O barulho que o disco provocou não foi pequeno, encantando adultos pelo teor poético das letras e as crianças pela exuberância de seus integrantes, algo que ainda não havia sido visto, daquela maneira, na música brasileira. Faixas como “O Vira”, “Sangue Latino”, “Rosa de Hiroshima”, “Mulher Barriguda” e “Fala” rapidamente entraram para a parada de sucessos.
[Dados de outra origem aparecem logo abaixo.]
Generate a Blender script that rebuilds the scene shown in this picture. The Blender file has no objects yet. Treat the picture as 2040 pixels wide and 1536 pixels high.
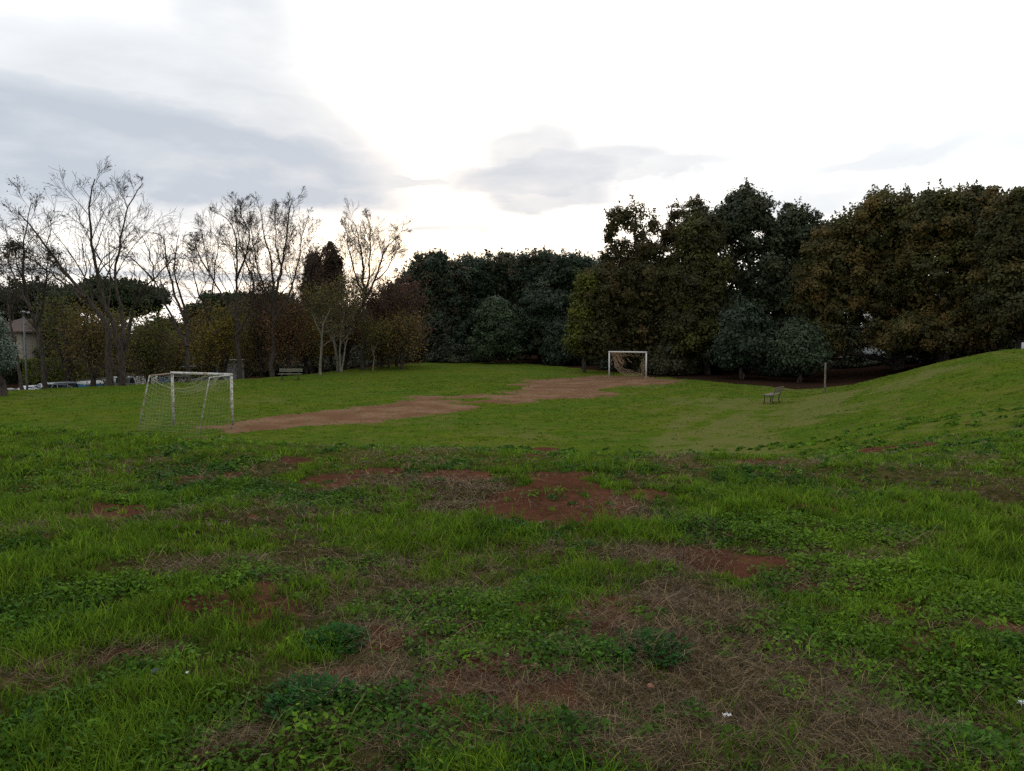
import bpy, math, random
import numpy as np
sc = bpy.context.scene
COL = sc.collection
R = math.radians

# ------------------------------------------------------------------ camera
FPX = 1534.0
PITCH = R(4.03)
EYE = 3.6
cam_d = bpy.data.cameras.new('camera'); cam = bpy.data.objects.new('camera', cam_d); COL.objects.link(cam)
cam_d.sensor_width = 36; cam_d.lens = FPX / 2040 * 36; cam_d.clip_end = 3000; cam_d.clip_start = .05
cam.location = (0, 0, EYE); cam.rotation_euler = (R(90) - PITCH, 0, 0)
sc.camera = cam
cp, sp_ = math.cos(PITCH), math.sin(PITCH)

def ray(px, py):
    u = (px - 1020) / FPX; v = (768 - py) / FPX
    return np.array([u, cp + v * sp_, -sp_ + v * cp])

def at(px, py, Y):
    d = ray(px, py); t = Y / d[1]
    return np.array([d[0] * t, Y, EYE + d[2] * t])

def proj_y(X, Y, Z):
    dz = Z - EYE
    f = Y * cp - dz * sp_; v = Y * sp_ + dz * cp
    return 768 - FPX * v / f

# ------------------------------------------------------------------ noise
def _h(ix, iy, s):
    n = (ix * 374761393 + iy * 668265263 + s * 1442695041) & 0xFFFFFFFF
    n = ((n ^ (n >> 13)) * 1274126177) & 0xFFFFFFFF
    n = ((n ^ (n >> 16)) * 2246822519) & 0xFFFFFFFF
    return ((n ^ (n >> 15)) & 0xFFFF) / 65535.0

def vnoise(x, y, s=0):
    x = np.asarray(x, float); y = np.asarray(y, float)
    xi = np.floor(x).astype(np.int64); yi = np.floor(y).astype(np.int64)
    fx = x - xi; fy = y - yi
    fx = fx * fx * (3 - 2 * fx); fy = fy * fy * (3 - 2 * fy)
    a = _h(xi, yi, s); b = _h(xi + 1, yi, s); c = _h(xi, yi + 1, s); d = _h(xi + 1, yi + 1, s)
    return (a * (1 - fx) + b * fx) * (1 - fy) + (c * (1 - fx) + d * fx) * fy

def fbm(x, y, s=0, o=4):
    t = 0; a = .5; n = 0
    for k in range(o):
        t = t + a * vnoise(x * 2 ** k + 17.3 * k, y * 2 ** k - 9.1 * k, s + k); n += a; a *= .5
    return t / n

def ss(a, b, x):
    t = np.clip((x - a) / (b - a), 0, 1)
    return t * t * (3 - 2 * t)

# ------------------------------------------------------------------ polylines
def seg_dist(X, Y, pts):
    """signed distance to an open polyline; positive on its right-hand side"""
    best = np.full(X.shape, 1e9); sign = np.ones(X.shape)
    for (x0, y0), (x1, y1) in zip(pts[:-1], pts[1:]):
        dx, dy = x1 - x0, y1 - y0; l2 = dx * dx + dy * dy
        t = np.clip(((X - x0) * dx + (Y - y0) * dy) / l2, 0, 1)
        qx, qy = X - (x0 + t * dx), Y - (y0 + t * dy)
        d = np.hypot(qx, qy)
        cr = (dx * (Y - y0) - dy * (X - x0))
        upd = d < best - 1e-6
        sign = np.where(upd, np.where(cr < 0, 1, -1), sign)
        best = np.where(upd, d, best)
    return best * sign

def poly_sd(X, Y, pts):
    """distance to a closed polygon, positive inside"""
    best = np.full(X.shape, 1e9); ins = np.zeros(X.shape, bool)
    n = len(pts)
    for i in range(n):
        x0, y0 = pts[i]; x1, y1 = pts[(i + 1) % n]
        dx, dy = x1 - x0, y1 - y0; l2 = dx * dx + dy * dy + 1e-9
        t = np.clip(((X - x0) * dx + (Y - y0) * dy) / l2, 0, 1)
        best = np.minimum(best, np.hypot(X - (x0 + t * dx), Y - (y0 + t * dy)))
        c = ((y0 > Y) != (y1 > Y)) & (X < (x1 - x0) * (Y - y0) / (y1 - y0 + 1e-12) + x0)
        ins ^= c
    return np.where(ins, best, -best)

TOE = [(-90, 44), (-40, 34), (-20, 29), (-12, 25.6), (-1.7, 21.4), (3.2, 20.4), (13.2, 39), (30, 71), (60, 128)]
# direction of travel left->right keeps the camera side on the right
RIM = [(-140, 10), (-60, 40), (-33.6, 49.5), (-28, 56), (-22, 62.5), (-18, 68), (-9.7, 80), (-4, 83), (0, 80), (7, 70), (11, 61.5), (17.5, 48), (26.6, 40.6), (45, 27), (120, -30)]

def H0(X, Y):
    X = np.asarray(X, float); Y = np.asarray(Y, float)
    s = seg_dist(X, Y, TOE)
    amp = 2.0 + .66 * ss(16, 38, Y) * ss(2, 20, X) + .5 * ss(20, 60, X)
    z = amp * ss(0, 12, s)
    z = z + .35 * ss(58, 84, Y) * (s < 0)
    d = -seg_dist(X, Y, RIM)        # >0 beyond the rim
    z = np.where(d > 0, z * (1 - ss(0, 9, d) * ss(12, 18, X) * .8), z)
    left = ss(-8, -26, X)
    z = z - 2.3 * ss(-5, 11, d) * left * (1 - .35 * ss(60, 85, Y))
    z = z + .9 * ss(10, 24, d) * ss(14, 26, X)
    return z

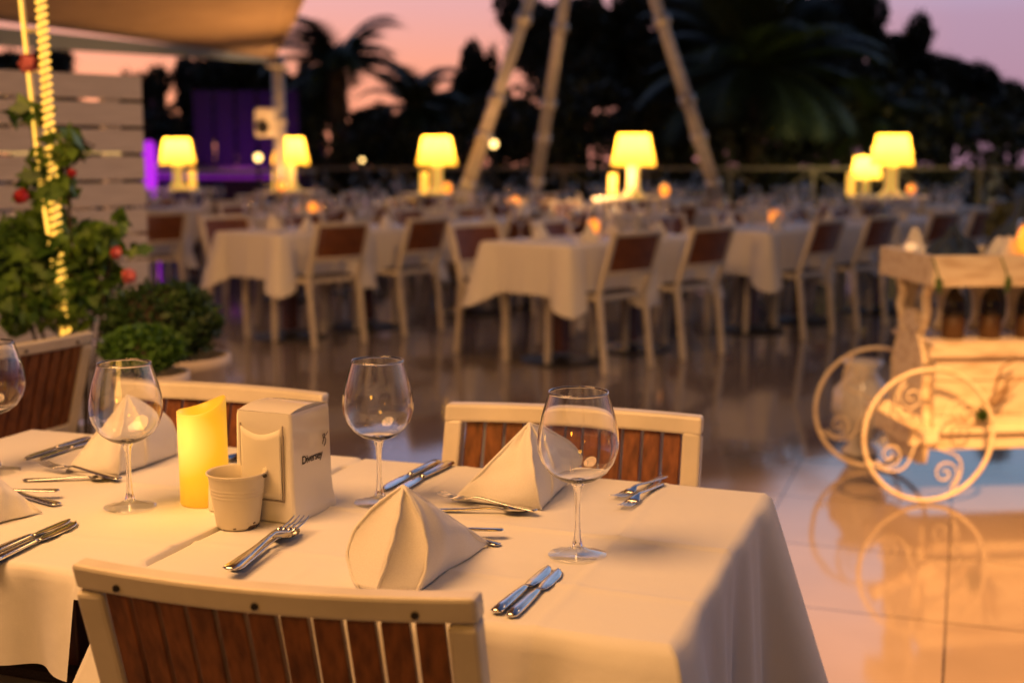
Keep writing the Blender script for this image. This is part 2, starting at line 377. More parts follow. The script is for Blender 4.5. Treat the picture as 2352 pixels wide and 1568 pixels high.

A ousadia do grupo cobrou um preço. Com mais de um milhão de cópias vendidas, eles passaram a ser vigiados de perto pela ditadura militar da época. Ney contou que recebeu diversos recados indiretos do regime, para que ele puxasse o freio de mão, mas o resultado foi inverso. “Quanto mais recados me mandavam, mais loucuras eu fazia”, declarou o artista que, diante da plateia, se apresentava com penachos de aves na cabeça e pintava o corpo quase nu.
Em 1974, o trio lançou o segundo e último disco com a presença de Ney Matogrosso que, logo na sequência, após se desentender com os outros integrantes, alçou voo em carreira-solo. Já em 1975, Ney lançou o álbum “Água do Céu-Pássaro”, que dobrava a aposta na androginia e na profunda relação com a natureza, herança dos indígenas e povos originários.
A partir daí, ele deslanchou em uma trajetória que colecionou sucessos, começando por “Bandido Corazón”, música que recebeu de presente de Rita Lee, e que seguiu nessa trilha com canções do porte de “América do Sul”, “Não Existe Pecado ao Sul do Equador”, “Seu Tipo”, “Balada do Louco”, “Pro Dia Nascer Feliz”, e tantas outras.
Outro marco da carreira do artista foi o lançamento do xote “Homem com H”, de Antônio Barros, por sugestão de Gonzaguinha, em 1981. A partir da gravação ao mesmo tempo libertária e sensual de Ney, a canção ampliou seu sentido original, assim como aconteceu com “Mesmo Que Seja Eu”, balada de Erasmo Carlos que também viu o seu sucesso renovado na voz de Ney.
No auge dos seus 80 e poucos anos, Ney Matogrosso segue como emblema de uma sexualidade que não se prende a padrões ou expectativas alheias, alçando nas alturas a bandeira que tem, como ele acredita, a liberdade como valor supremo. Pois Ney Matogrosso é inclassificável e irresistível.